Hij vergelijkt een roker met een werkloze. Dat wil zeggen: ze bevinden zich allebei in een situatie die verre van perfect en eigenlijk onwenselijk is. Alleen beseffen ze dat zelf niet goed. En dus kan – of moet – de overheid ervoor zorgen dat ze in omstandigheden terechtkomen waarbij ze zich beter zullen voelen. De werkloze moet er, desnoods tegen zijn zin, toe worden aangezet om een job te zoeken. De roker moet er, desnoods tegen zijn zin, toe worden aangezet om te kappen met zijn verslaving. Dus een roker die zich ergert aan het oprukkende rookverbod, maar net daarom – uit praktische overwegingen – stopt met roken, moet de overheid eigenlijk dankbaar zijn. Idem dito voor de werkloze die streng wordt gecontroleerd.

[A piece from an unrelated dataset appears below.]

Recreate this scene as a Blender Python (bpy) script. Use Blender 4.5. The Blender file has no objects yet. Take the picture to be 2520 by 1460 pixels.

‘Dat argument gebruik ik al vijftien jaar om de Britse werkloosheidcijfers naar beneden te krijgen’, zegt de Londense hoogleraar economie Richard Layard, oud-topadviseur van de regering-Blair. ‘Uit onderzoek blijkt duidelijk dat werkloosheid een grote bron van ellende is – bijna elke job is beter dan geen job. Toch hebben heel wat werklozen het idee dat ze minder gelukkig zouden zijn als ze bijvoorbeeld verschillende baantjes zouden moeten combineren. Volgens mij vergissen ze zich, en hebben ze zich mentaal aangepast aan een situatie die niet in hun voordeel is. Die redenering kun je ook toepassen op roken, gokken en andere vormen van verslavend gedrag. Die moet de overheid zo onaantrekkelijk mogelijk maken.’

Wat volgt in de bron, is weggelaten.